Tuesday, July 03, 2007

Do Chicago Architects Still Matter?

The Architectural Record has just published its list of the top 150 architecture firms, ranked by revenue, and it would appear that Chicago's stake as a major player in American and world architecture is going the way of that whole "hog butcher to the world" thing.

At the top of the list is Gensler, with over a half a billion dollars in 2006 revenues. Although Gensler has a major presence in Chicago, its headquarters city is elsewhere, San Francisco, just like two other major firms that we tend to think of as Chicago operations, Perkins + Will (5th place, $268.3 million), number five on the list, but based in Atlanta, and - right behind- Skidmore, Owings and Merrill, (6th place, $195 million) which, as recent management changes have made abundantly clear, is essentially run as just another outpost of the New York mothership.

The biggest Chicago-based firm is VOA Associates limping in at 64th place, with $38.74 million in revenues, followed by Solomon Cordwell Buenz (72nd, $37.2 million); OWP/P (86th, $29.72 mil), A Epstein and Sons (104th, $25.1 million), and Teng Affiliated Companies (104), (129th, $19 million).

When you break it out by city, according by my quick, rough analysis, San Francisco again comes out on top, with over $1 billion in revenues spread between 6 firms, followed by New York ($759 million, 13 firms), Atlanta ($600.million, 8 firms) and Dallas ($412 million, 3 firms).

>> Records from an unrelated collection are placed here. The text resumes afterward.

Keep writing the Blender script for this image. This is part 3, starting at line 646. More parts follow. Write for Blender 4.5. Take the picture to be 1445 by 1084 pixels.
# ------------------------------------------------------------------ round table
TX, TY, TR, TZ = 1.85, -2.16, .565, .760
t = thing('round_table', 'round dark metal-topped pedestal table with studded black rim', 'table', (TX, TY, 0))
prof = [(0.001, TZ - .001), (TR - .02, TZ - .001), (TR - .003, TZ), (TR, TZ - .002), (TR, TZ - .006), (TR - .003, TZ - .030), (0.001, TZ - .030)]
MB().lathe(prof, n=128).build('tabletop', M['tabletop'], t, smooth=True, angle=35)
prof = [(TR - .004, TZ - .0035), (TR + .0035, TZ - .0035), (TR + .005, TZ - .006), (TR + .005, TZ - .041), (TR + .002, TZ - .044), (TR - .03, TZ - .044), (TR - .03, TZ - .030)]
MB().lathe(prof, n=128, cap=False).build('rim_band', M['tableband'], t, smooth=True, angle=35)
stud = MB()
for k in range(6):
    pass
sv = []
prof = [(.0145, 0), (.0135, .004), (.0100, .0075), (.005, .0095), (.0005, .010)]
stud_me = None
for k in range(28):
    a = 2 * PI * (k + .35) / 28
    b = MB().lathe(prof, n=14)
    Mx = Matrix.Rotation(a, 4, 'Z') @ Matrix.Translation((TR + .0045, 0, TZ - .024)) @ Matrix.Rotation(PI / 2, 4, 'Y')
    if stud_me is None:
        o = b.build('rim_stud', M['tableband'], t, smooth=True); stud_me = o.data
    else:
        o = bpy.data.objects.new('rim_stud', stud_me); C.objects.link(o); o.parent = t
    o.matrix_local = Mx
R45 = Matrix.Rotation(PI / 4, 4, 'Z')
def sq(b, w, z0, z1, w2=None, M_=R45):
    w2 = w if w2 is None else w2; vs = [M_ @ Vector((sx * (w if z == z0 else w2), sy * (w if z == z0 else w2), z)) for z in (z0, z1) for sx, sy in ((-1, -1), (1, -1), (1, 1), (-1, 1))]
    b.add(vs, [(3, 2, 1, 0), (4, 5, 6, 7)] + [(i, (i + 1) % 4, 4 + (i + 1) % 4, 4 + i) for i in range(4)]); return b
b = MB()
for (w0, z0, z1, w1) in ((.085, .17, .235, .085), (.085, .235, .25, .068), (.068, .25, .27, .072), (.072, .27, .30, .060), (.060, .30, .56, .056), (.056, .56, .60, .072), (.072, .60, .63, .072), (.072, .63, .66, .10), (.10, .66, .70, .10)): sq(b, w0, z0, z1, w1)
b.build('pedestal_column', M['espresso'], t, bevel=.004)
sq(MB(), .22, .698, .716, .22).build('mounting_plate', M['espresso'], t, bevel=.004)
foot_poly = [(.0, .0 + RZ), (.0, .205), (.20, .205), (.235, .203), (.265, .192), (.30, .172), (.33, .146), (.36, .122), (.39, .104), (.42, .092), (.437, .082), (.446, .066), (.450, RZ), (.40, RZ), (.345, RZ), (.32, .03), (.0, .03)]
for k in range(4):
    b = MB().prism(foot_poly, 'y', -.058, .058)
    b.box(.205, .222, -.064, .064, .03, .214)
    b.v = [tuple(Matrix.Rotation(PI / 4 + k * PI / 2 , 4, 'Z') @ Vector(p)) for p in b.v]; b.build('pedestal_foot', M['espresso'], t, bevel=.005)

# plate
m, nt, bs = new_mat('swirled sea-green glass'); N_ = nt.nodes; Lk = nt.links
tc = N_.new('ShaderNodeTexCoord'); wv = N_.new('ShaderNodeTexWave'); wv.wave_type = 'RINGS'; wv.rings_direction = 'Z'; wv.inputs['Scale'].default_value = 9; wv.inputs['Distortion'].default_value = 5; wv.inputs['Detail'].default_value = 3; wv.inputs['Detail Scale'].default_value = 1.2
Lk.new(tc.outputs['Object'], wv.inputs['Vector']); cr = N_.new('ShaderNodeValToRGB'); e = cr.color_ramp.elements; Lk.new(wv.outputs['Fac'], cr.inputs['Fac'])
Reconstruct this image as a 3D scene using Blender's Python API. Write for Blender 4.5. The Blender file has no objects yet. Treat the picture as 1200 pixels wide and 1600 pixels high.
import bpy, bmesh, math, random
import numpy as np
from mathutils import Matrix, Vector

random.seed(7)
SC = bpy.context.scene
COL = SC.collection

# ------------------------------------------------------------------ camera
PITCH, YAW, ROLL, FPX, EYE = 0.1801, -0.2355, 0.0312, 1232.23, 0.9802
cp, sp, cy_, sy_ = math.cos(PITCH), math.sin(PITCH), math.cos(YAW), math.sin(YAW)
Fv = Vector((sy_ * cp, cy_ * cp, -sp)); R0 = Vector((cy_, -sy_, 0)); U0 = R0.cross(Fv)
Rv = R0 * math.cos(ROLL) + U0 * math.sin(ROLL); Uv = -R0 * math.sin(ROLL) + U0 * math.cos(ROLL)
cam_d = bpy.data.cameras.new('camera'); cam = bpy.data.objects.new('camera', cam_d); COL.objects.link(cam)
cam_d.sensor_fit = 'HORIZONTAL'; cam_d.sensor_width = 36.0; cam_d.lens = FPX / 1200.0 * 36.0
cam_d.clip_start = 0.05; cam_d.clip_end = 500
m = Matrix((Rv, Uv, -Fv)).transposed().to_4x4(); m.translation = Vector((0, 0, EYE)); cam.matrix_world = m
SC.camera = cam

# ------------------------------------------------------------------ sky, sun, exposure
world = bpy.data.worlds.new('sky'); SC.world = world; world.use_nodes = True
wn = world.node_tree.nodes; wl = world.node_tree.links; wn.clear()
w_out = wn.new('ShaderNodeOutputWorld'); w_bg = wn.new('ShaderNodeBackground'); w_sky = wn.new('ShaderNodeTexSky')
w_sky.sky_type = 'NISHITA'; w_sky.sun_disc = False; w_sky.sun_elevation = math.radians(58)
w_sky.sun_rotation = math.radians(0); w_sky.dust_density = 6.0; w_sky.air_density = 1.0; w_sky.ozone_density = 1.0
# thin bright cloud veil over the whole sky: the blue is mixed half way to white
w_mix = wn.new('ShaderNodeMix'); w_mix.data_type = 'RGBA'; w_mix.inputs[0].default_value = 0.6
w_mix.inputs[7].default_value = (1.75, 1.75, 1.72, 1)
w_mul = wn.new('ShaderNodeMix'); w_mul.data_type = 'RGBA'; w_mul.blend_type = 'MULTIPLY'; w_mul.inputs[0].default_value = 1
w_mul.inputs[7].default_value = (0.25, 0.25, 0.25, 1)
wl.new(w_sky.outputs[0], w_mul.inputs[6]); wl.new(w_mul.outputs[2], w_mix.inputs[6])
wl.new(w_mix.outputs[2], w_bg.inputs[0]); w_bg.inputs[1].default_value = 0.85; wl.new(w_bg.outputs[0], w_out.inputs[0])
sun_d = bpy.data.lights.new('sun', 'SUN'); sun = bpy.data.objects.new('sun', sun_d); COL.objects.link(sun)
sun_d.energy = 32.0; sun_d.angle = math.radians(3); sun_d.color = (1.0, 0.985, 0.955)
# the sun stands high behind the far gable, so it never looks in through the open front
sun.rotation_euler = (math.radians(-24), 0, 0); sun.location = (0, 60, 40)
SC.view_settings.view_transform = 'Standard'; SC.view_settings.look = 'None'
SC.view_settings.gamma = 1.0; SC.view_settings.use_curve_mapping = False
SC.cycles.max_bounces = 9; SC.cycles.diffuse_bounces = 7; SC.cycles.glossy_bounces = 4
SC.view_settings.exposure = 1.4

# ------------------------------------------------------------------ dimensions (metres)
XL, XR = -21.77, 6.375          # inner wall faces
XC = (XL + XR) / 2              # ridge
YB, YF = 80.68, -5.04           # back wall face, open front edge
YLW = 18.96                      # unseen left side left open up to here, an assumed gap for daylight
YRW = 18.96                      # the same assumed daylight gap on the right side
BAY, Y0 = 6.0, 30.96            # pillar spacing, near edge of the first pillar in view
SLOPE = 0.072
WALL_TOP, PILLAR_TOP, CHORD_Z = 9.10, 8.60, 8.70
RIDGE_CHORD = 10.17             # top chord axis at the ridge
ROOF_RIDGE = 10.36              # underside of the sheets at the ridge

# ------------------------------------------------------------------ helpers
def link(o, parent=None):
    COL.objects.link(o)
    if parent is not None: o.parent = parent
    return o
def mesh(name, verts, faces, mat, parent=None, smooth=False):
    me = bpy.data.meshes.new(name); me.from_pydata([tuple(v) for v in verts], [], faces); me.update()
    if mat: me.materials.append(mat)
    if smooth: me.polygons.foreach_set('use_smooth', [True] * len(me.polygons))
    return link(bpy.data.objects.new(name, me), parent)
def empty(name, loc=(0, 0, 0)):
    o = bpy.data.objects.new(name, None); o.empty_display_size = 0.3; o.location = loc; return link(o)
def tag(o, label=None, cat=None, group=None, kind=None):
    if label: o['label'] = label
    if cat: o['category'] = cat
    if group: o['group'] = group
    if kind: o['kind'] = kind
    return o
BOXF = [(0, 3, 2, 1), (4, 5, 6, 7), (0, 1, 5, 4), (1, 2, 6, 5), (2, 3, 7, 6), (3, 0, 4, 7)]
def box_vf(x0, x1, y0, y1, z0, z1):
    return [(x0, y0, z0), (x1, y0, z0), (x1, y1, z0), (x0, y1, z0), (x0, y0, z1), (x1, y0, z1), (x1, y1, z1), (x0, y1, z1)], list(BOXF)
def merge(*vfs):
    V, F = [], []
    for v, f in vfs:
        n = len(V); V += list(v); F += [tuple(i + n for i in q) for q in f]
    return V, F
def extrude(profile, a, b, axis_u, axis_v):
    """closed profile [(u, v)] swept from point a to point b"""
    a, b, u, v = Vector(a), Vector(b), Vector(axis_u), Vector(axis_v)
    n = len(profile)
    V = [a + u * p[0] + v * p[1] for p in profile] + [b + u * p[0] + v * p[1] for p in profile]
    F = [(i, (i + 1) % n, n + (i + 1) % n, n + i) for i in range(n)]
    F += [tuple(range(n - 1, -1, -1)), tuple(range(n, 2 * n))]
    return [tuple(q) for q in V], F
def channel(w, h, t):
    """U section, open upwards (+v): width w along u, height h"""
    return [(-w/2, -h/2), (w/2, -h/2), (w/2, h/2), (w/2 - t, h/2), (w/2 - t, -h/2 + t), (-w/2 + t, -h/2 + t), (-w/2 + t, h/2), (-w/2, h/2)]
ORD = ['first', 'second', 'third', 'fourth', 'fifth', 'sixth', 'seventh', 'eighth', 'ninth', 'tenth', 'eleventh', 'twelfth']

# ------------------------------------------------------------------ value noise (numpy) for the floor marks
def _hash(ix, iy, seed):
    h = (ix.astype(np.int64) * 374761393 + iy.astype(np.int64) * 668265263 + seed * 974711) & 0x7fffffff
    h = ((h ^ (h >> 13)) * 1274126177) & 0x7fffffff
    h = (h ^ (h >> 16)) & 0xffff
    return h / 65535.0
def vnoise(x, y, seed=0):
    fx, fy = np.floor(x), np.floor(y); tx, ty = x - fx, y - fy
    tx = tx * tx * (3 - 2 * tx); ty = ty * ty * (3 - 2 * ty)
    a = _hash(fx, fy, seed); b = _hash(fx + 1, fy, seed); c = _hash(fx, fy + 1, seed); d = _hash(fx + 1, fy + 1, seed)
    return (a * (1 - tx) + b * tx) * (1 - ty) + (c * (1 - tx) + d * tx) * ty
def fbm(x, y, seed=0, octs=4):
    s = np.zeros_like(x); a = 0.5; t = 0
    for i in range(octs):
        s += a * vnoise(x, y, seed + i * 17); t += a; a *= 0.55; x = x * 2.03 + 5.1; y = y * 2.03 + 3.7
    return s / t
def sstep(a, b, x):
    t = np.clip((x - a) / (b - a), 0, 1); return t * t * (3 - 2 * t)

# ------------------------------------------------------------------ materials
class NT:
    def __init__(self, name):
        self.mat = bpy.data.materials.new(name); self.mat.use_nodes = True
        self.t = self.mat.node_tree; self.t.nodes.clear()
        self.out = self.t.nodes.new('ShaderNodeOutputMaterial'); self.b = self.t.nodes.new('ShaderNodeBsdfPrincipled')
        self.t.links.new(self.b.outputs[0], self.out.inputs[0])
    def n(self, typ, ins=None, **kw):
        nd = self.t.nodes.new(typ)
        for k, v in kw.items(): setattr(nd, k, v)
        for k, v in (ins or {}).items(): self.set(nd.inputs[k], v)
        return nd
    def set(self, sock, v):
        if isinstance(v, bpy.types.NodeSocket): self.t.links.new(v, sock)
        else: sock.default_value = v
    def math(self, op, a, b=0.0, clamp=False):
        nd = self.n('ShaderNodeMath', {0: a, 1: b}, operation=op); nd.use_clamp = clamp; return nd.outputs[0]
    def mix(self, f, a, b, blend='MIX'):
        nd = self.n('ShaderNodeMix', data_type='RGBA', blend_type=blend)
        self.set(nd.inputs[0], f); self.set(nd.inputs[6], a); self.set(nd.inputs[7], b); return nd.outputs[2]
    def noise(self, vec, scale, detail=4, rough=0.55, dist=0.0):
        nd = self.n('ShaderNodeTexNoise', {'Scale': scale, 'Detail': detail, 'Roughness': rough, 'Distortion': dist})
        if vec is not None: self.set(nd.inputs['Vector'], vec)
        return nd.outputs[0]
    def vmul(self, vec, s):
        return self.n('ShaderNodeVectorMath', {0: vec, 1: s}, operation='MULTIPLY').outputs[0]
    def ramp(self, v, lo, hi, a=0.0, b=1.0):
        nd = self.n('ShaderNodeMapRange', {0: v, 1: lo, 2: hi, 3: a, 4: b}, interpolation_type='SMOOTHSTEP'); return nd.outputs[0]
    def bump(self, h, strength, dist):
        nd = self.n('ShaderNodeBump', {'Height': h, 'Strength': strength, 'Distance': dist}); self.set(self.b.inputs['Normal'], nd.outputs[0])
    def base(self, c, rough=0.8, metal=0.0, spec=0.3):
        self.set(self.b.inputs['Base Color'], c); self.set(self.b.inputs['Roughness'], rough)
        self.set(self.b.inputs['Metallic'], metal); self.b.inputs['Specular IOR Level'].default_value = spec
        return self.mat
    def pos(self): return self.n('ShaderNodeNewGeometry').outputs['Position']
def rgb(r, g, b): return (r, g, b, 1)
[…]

And where does Chicago rank? How about eleventh, with $168 million dollars in revenue, and 5 listed firms, behind such rivals as Houston, Seattle, Irvine, and, as ID'd by Carl Sandburg:
(All the coaches shall be scrap and rust and all the men and women laughing in the diners and sleepers shall pass to ashes.)
I ask a man in the smoker where he is going and he answers: "Omaha."
OK, OK, I understand the difference between quantity and quality. I know most of the stuff from the hyper successful firms is more likely to set an accountant's heart aflutter than those of critics or general public, but still, there's something to be said for being in the arena, and AR's list reminds us that, whatever the power of our architectural legacy, and with Chicago's current crop of extraordinarily talented younger architects still largely shut out of major new commissions, our pretensions to current importance tend not to travel much beyond the six-county area.

By the way, the award for best name has to go to Looney Ricks Kiss, which is a highly successful firm in Memphis - and not, need I warn my more salaciously-inclined readers, a contemporary variation of the Venus Butterfly.

6 comments:

Anonymous said...

Even though P+W and SOM are HQ elsewhere, how many of the projects (and $) are coming from the Chicago offices? It seems like every Chinese or Middle Eastern supertall or masterplan is done by SOM Chicago.

Anonymous said...

With Adrian Smith ousted from SOM, his new firm will take away from SOM/Chicago middle eastern or Chinese projects...its the design of any supertall project that wins the commission..SOM has inferior design talent these days...

Anonymous said...

The firms that win the revenue race usually have significant public contracts, and this city and state aren't doing much of anything outside of road repairs. Being broke may have something to do with that.

Anonymous said...

The only icons built in Chicago anymore are Herculean parking garages. Very few projects in the last 5–10 years have made it to Architectural Record, and when they do, it's usually some young architect designing an interior space using "green" materials (read: rubber, garbage or some other icky material) or an aging starchitect racing to build a supertall residential or UFOesque college building.

Anonymous said...

The Harold Washington Library just may have been the final nail in the coffin of any period of Chicago leadership in architecture. It's a horrible backwards looking design that helped usher in da mayor's era of orange-red brick and fake wrought iron; and it also re-wrote the rules for acquistion of architectural services and turned it into just another bean counter's line item.

Anonymous said...

As a former SOMer, it is clear to me that Adrian Smith's impact on that office is grossly overstated. Most of the best SOM project from the last ten years were largely designed by others in the Chicago office, even if Adrian's name ultimately gets put on them. Gordon Gill is actually a bigger loss for SOM Chicago in terms of "design talent", but Adrian definitely pulled in the revenue.